-------- Exercise data

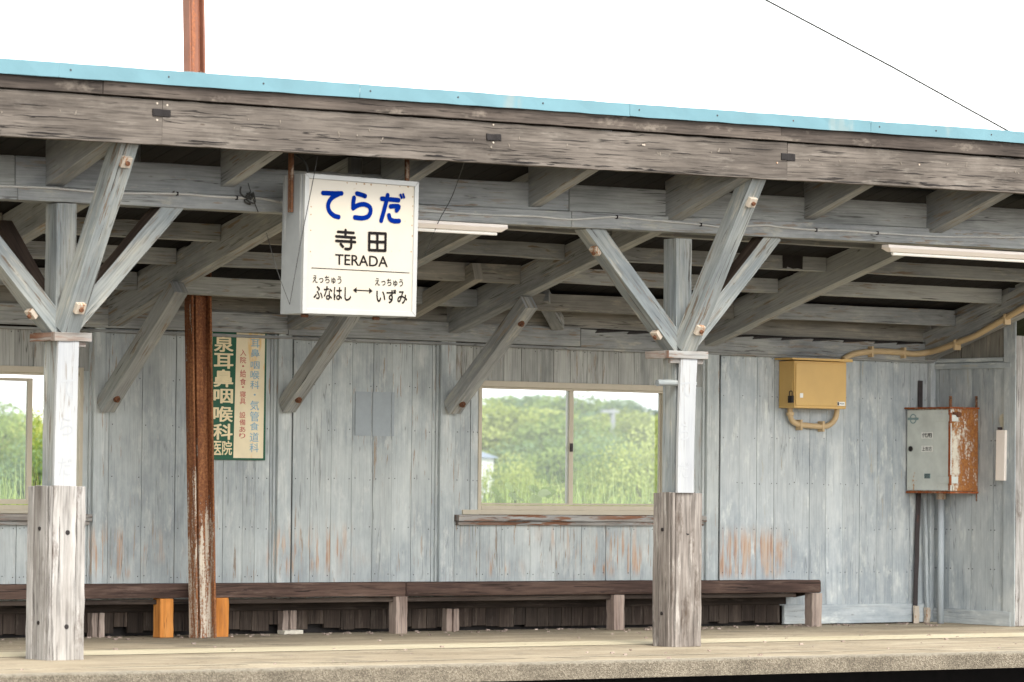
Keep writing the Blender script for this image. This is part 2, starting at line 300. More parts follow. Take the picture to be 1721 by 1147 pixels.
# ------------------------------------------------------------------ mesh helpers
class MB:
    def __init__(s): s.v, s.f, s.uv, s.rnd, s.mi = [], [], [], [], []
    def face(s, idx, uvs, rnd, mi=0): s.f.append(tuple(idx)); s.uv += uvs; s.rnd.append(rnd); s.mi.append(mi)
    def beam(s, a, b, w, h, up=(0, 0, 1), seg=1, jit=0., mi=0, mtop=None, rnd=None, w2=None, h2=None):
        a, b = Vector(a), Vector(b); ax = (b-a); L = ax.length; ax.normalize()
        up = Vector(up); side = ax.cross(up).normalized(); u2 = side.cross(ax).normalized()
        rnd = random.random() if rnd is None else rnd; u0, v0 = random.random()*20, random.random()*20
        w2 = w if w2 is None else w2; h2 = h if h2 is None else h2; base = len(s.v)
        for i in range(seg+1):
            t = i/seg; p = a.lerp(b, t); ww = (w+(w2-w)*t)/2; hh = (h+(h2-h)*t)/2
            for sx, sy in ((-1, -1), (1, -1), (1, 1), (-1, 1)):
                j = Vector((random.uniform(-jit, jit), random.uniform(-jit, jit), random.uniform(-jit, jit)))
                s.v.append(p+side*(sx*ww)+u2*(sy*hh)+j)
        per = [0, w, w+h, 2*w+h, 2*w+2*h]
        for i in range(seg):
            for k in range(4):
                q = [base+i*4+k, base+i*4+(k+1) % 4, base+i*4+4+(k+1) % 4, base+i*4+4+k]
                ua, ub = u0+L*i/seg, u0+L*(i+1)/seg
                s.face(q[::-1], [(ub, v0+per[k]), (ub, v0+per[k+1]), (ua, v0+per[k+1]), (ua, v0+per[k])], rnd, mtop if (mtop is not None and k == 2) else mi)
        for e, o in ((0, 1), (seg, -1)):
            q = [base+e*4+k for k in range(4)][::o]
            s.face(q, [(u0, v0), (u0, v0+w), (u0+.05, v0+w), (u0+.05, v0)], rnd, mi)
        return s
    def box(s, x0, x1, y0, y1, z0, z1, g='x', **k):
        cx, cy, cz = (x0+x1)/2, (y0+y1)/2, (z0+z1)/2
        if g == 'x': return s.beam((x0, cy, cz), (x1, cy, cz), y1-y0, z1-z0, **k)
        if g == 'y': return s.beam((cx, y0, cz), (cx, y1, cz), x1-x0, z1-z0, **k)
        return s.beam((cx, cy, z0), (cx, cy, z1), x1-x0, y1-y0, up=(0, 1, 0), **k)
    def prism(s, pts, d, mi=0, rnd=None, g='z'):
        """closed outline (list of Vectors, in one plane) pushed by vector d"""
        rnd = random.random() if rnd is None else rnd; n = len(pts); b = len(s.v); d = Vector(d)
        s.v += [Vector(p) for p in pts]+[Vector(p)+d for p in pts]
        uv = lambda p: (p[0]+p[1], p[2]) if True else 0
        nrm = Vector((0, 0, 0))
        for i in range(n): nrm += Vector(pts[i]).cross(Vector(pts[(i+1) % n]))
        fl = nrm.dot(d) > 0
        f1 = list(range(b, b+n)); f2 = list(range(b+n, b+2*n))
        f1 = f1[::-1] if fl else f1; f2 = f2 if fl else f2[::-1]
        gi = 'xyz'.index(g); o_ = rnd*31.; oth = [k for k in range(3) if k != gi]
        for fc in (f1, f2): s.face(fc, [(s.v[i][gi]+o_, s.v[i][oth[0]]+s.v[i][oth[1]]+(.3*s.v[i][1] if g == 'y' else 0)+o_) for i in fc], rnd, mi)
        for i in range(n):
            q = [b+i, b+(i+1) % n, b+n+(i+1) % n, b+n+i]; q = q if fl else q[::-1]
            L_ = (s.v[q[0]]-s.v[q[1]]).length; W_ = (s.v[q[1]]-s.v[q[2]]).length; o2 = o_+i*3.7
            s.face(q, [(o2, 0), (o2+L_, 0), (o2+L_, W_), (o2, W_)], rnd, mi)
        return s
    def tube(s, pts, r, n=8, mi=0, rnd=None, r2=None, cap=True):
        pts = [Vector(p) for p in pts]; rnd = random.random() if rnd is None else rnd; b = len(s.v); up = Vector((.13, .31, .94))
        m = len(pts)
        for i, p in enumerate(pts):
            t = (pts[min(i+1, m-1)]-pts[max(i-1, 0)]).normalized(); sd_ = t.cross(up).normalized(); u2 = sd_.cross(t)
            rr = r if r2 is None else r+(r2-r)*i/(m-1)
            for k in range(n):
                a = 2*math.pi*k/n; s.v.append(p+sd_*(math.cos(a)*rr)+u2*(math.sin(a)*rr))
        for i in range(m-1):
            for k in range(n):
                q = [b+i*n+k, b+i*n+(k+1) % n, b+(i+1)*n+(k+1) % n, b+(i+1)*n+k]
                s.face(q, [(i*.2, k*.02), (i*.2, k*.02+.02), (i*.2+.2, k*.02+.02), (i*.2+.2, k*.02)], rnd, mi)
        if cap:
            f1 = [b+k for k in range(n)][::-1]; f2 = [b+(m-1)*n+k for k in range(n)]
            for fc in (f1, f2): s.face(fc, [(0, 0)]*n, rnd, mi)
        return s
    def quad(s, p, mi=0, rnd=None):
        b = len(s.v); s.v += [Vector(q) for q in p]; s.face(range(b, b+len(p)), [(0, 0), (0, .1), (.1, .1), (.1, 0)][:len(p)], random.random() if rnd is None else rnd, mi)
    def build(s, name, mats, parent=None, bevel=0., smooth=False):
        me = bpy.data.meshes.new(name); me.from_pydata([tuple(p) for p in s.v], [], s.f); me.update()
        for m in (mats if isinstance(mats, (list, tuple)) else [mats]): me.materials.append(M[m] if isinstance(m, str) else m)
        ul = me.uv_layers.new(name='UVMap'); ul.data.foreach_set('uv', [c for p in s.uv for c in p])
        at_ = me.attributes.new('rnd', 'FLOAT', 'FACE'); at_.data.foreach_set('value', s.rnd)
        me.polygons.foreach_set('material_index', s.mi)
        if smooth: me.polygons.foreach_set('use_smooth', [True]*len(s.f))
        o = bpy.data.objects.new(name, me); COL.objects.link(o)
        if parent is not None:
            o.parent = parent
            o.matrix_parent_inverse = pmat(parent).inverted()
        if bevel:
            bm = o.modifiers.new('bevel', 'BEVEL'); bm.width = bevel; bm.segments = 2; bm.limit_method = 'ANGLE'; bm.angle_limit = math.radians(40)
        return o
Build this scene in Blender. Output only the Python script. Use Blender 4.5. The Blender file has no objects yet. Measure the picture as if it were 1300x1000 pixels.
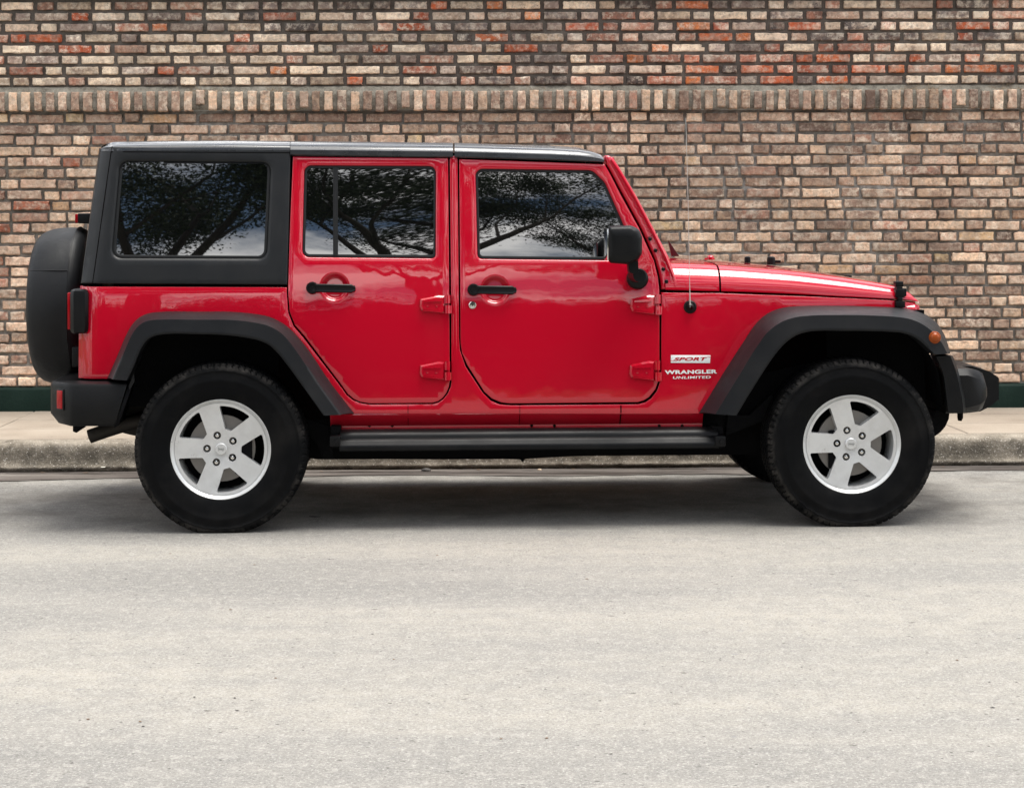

----------------

Task prompt: Reproduce the whole listing above word for word, but not its pictures.

Answer for this exercise:
Keep writing the Blender script for this image. This is part 2, starting at line 300. More parts follow. Take the picture to be 1721 by 1147 pixels.
# ------------------------------------------------------------------ mesh helpers
class MB:
    def __init__(s): s.v, s.f, s.uv, s.rnd, s.mi = [], [], [], [], []
    def face(s, idx, uvs, rnd, mi=0): s.f.append(tuple(idx)); s.uv += uvs; s.rnd.append(rnd); s.mi.append(mi)
    def beam(s, a, b, w, h, up=(0, 0, 1), seg=1, jit=0., mi=0, mtop=None, rnd=None, w2=None, h2=None):
        a, b = Vector(a), Vector(b); ax = (b-a); L = ax.length; ax.normalize()
        up = Vector(up); side = ax.cross(up).normalized(); u2 = side.cross(ax).normalized()
        rnd = random.random() if rnd is None else rnd; u0, v0 = random.random()*20, random.random()*20
        w2 = w if w2 is None else w2; h2 = h if h2 is None else h2; base = len(s.v)
        for i in range(seg+1):
            t = i/seg; p = a.lerp(b, t); ww = (w+(w2-w)*t)/2; hh = (h+(h2-h)*t)/2
            for sx, sy in ((-1, -1), (1, -1), (1, 1), (-1, 1)):
                j = Vector((random.uniform(-jit, jit), random.uniform(-jit, jit), random.uniform(-jit, jit)))
                s.v.append(p+side*(sx*ww)+u2*(sy*hh)+j)
        per = [0, w, w+h, 2*w+h, 2*w+2*h]
        for i in range(seg):
            for k in range(4):
                q = [base+i*4+k, base+i*4+(k+1) % 4, base+i*4+4+(k+1) % 4, base+i*4+4+k]
                ua, ub = u0+L*i/seg, u0+L*(i+1)/seg
                s.face(q[::-1], [(ub, v0+per[k]), (ub, v0+per[k+1]), (ua, v0+per[k+1]), (ua, v0+per[k])], rnd, mtop if (mtop is not None and k == 2) else mi)
        for e, o in ((0, 1), (seg, -1)):
            q = [base+e*4+k for k in range(4)][::o]
            s.face(q, [(u0, v0), (u0, v0+w), (u0+.05, v0+w), (u0+.05, v0)], rnd, mi)
        return s
    def box(s, x0, x1, y0, y1, z0, z1, g='x', **k):
        cx, cy, cz = (x0+x1)/2, (y0+y1)/2, (z0+z1)/2
        if g == 'x': return s.beam((x0, cy, cz), (x1, cy, cz), y1-y0, z1-z0, **k)
        if g == 'y': return s.beam((cx, y0, cz), (cx, y1, cz), x1-x0, z1-z0, **k)
        return s.beam((cx, cy, z0), (cx, cy, z1), x1-x0, y1-y0, up=(0, 1, 0), **k)
    def prism(s, pts, d, mi=0, rnd=None, g='z'):
        """closed outline (list of Vectors, in one plane) pushed by vector d"""
        rnd = random.random() if rnd is None else rnd; n = len(pts); b = len(s.v); d = Vector(d)
        s.v += [Vector(p) for p in pts]+[Vector(p)+d for p in pts]
        uv = lambda p: (p[0]+p[1], p[2]) if True else 0
        nrm = Vector((0, 0, 0))
        for i in range(n): nrm += Vector(pts[i]).cross(Vector(pts[(i+1) % n]))
        fl = nrm.dot(d) > 0
        f1 = list(range(b, b+n)); f2 = list(range(b+n, b+2*n))
        f1 = f1[::-1] if fl else f1; f2 = f2 if fl else f2[::-1]
        gi = 'xyz'.index(g); o_ = rnd*31.; oth = [k for k in range(3) if k != gi]
        for fc in (f1, f2): s.face(fc, [(s.v[i][gi]+o_, s.v[i][oth[0]]+s.v[i][oth[1]]+(.3*s.v[i][1] if g == 'y' else 0)+o_) for i in fc], rnd, mi)
        for i in range(n):
            q = [b+i, b+(i+1) % n, b+n+(i+1) % n, b+n+i]; q = q if fl else q[::-1]
            L_ = (s.v[q[0]]-s.v[q[1]]).length; W_ = (s.v[q[1]]-s.v[q[2]]).length; o2 = o_+i*3.7
            s.face(q, [(o2, 0), (o2+L_, 0), (o2+L_, W_), (o2, W_)], rnd, mi)
        return s
    def tube(s, pts, r, n=8, mi=0, rnd=None, r2=None, cap=True):
        pts = [Vector(p) for p in pts]; rnd = random.random() if rnd is None else rnd; b = len(s.v); up = Vector((.13, .31, .94))
        m = len(pts)
        for i, p in enumerate(pts):
            t = (pts[min(i+1, m-1)]-pts[max(i-1, 0)]).normalized(); sd_ = t.cross(up).normalized(); u2 = sd_.cross(t)
            rr = r if r2 is None else r+(r2-r)*i/(m-1)
            for k in range(n):
                a = 2*math.pi*k/n; s.v.append(p+sd_*(math.cos(a)*rr)+u2*(math.sin(a)*rr))
        for i in range(m-1):
            for k in range(n):
                q = [b+i*n+k, b+i*n+(k+1) % n, b+(i+1)*n+(k+1) % n, b+(i+1)*n+k]
                s.face(q, [(i*.2, k*.02), (i*.2, k*.02+.02), (i*.2+.2, k*.02+.02), (i*.2+.2, k*.02)], rnd, mi)
        if cap:
            f1 = [b+k for k in range(n)][::-1]; f2 = [b+(m-1)*n+k for k in range(n)]
            for fc in (f1, f2): s.face(fc, [(0, 0)]*n, rnd, mi)
        return s
    def quad(s, p, mi=0, rnd=None):
        b = len(s.v); s.v += [Vector(q) for q in p]; s.face(range(b, b+len(p)), [(0, 0), (0, .1), (.1, .1), (.1, 0)][:len(p)], random.random() if rnd is None else rnd, mi)
    def build(s, name, mats, parent=None, bevel=0., smooth=False):
        me = bpy.data.meshes.new(name); me.from_pydata([tuple(p) for p in s.v], [], s.f); me.update()
        for m in (mats if isinstance(mats, (list, tuple)) else [mats]): me.materials.append(M[m] if isinstance(m, str) else m)
        ul = me.uv_layers.new(name='UVMap'); ul.data.foreach_set('uv', [c for p in s.uv for c in p])
        at_ = me.attributes.new('rnd', 'FLOAT', 'FACE'); at_.data.foreach_set('value', s.rnd)
        me.polygons.foreach_set('material_index', s.mi)
        if smooth: me.polygons.foreach_set('use_smooth', [True]*len(s.f))
        o = bpy.data.objects.new(name, me); COL.objects.link(o)
        if parent is not None:
            o.parent = parent
            o.matrix_parent_inverse = pmat(parent).inverted()
        if bevel:
            bm = o.modifiers.new('bevel', 'BEVEL'); bm.width = bevel; bm.segments = 2; bm.limit_method = 'ANGLE'; bm.angle_limit = math.radians(40)
        return o
Build this scene in Blender. Output only the Python script. Use Blender 4.5. The Blender file has no objects yet. Measure the picture as if it were 1300x1000 pixels.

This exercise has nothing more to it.